8 Pobediteley Avenue, Minsk, Belarus
Tue-Sun: 10.00am - 6.00pm
History buffs definitely wouldn't want to miss this particular museum that was declared open on 22 October 1944, making it the first World War II museum to open during the course of the war. To date, it's the most amazing war museum I've ever been in my life.

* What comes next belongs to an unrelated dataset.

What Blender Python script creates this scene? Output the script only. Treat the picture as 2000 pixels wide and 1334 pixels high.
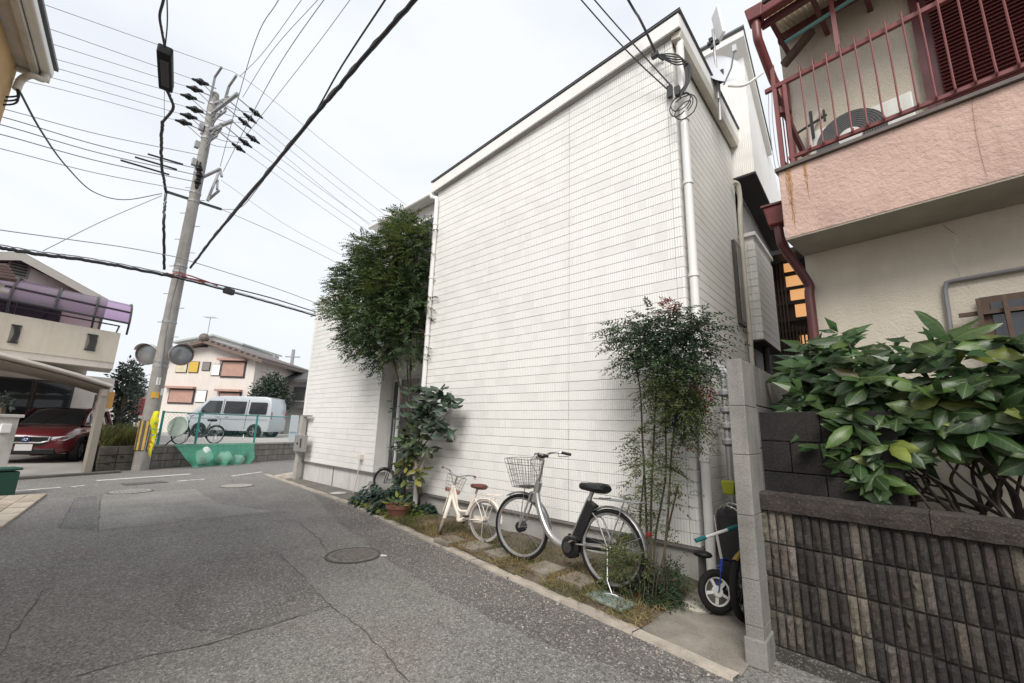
import bpy, bmesh, math, random
from mathutils import Vector as V, Matrix
import numpy as np
random.seed(7); rnd=random.random
for o in list(bpy.data.objects): bpy.data.objects.remove(o)
S=bpy.context.scene; COL=S.collection
# ---------------------------------------------------------------- camera
H=1.45; FPX=822.125                      # eye height, focal length in 2000px-wide pixels
_a=0.84103063; _p=0.204238633; _r=0.0301482428
def _cw(v): # camera-yaw frame -> world (x along the white facade, y into it)
    return V((math.sin(_a)*v[0]-math.cos(_a)*v[1], math.cos(_a)*v[0]+math.sin(_a)*v[1], v[2]))
_rt=V((1,0,0)); _up=V((0,-math.sin(_p),math.cos(_p)))
FW=_cw((0,math.cos(_p),math.sin(_p)))
RT=_cw(_rt*math.cos(_r)+_up*math.sin(_r)); UP=_cw(-_rt*math.sin(_r)+_up*math.cos(_r))
CAM=V((0,0,H))
cd=bpy.data.cameras.new('camera'); cam=bpy.data.objects.new('camera',cd); COL.objects.link(cam)
cd.sensor_width=36; cd.lens=36*FPX/2000; cd.clip_end=3000; cd.clip_start=.05
m=Matrix((RT,UP,-FW)).transposed().to_4x4(); m.translation=CAM; cam.matrix_world=m
S.camera=cam
# ---------------------------------------------------------------- sky, sun, exposure
SUN_EL=math.radians(44); SUN_DIR=V((.50,-.866,0)).normalized()   # towards the sun, behind the camera
w=bpy.data.worlds.new('World'); S.world=w; w.use_nodes=True
nt=w.node_tree; nt.nodes.clear()
def N(t,ty,**k):
    n=t.nodes.new(ty)
    for a,b in k.items(): setattr(n,a,b)
    return n
out=N(nt,'ShaderNodeOutputWorld'); bg=N(nt,'ShaderNodeBackground'); bg2=N(nt,'ShaderNodeBackground'); mx=N(nt,'ShaderNodeMixShader')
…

The museum first opened shortly after the liberation of Minsk from the Nazi invaders at another location. Cool, right? It relocated to its current location near Victory Park in 1966.
|
The magnificent building covers a total area of 15,600 square metres. |
|
Is that a trumpet of war? |
Each of us paid an admission fee of BYR 8.00 (~S$5.05).
|
You need to pay an additional BYR 2.00 (~S$1.25) per person should you wish to take pictures. |
My BFF and I spent close to three hours, taking more than two hundred photos for personal keepsake. I'm not going to upload every single one here, of course, so you really need to see for yourself how awesome everything is. The museum is divided into a total of ten halls, boasting over 8,000 exhibits. Approximately 145,000 rarities are stored and thus not accessible to the public.
|
It all began with the Treaty of Versailles that eventually led to World War II. |
|
The knowledge that I gained from O-Level History started to come alive once again. |
|
I'm always interested in banknotes, be them old or new. |
When I entered the most exciting hall according to many, I was instantly reminded of Metal Slug, a run and gun video game series developed by SNK.
|
Enemy ahead! |
|
Katyusha rocket launchers! It was first first built and fielded by the Soviet Union. |
|
What would you like to eat? |
|
Look at those atomic bomb models! |
The Great Patriotic War between the Soviet Union and Nazi Germany and its allies occurred from 22 June 1941 to 9 May 1945.
|
For the uninitiated, CCCP (Союз Советских Социалистических Республик) is the Russian abbreviation of the Soviet Union. |
|
The suffering of the civilians during the war... |
|
Hammer and sickle everywhere~ |
One of the halls exposes the savagery of the Nazis.
|
Maly Trostinets extermination camp set up by the Nazis in the Minsk region saw more than 200,000 people killed from 1941 to 1944. |
|
Imagine living behind the bars, waiting for your time to be executed... |
|
A salvaged handmade doll from the war era... So poignant... |
|
What runs through your mind upon seeing this picture? |
One section is dedicated to the livelihood of the partisans during the war.
|
A small, but well-stocked armoury~ |
|
How many of you are or would like to be surgeons? Not me. |
|
Would you like to study in a jungle school? |
We finally came to the hall that portrays the liberation of Belarus and Europe, as well as the defeat of the Nazis, its allies and also Japan.
|
The painting portrays the signing of the Act of Capitulation. |
|
A damaged propeller... |
|
Yosegaki Hinomaru (寄せ書き日の丸), or the Good Luck Flag, was a gift to a soldier signed by friends and family, often with short messages wishing him safety and victory. |
There's a small room that conveys the life in Belarus after the war.
|
Excavation of human remains... |
|
Seeing a sewing machine reminded me of my aunt who used to sew when I was young. |
The impressive Hall of Victory under the glass dome is the place where the Soviet soldiers placed the Victory Banner in 1945.
|
What a cool-looking emblem! |
|
Such unparalleled grandeur~ |
We walked all the way down to the first floor to see the remaining exhibits. The last hall is titled 'Successors of Great Victory'.
|
Those are some stuff about Angola and Cuba. |
|
Those are some publications by the Mnistry of Defence of Belarus. |
|
Such a cool-looking sculpture that looks like a shield! |
It was finally time to say goodbye to the inspirational museum.
When we walked out of the museum, we saw a square-like area.
Even if you're not particularly inclined to history, I'm pretty sure you'll still be awed by what the museum has got to offer.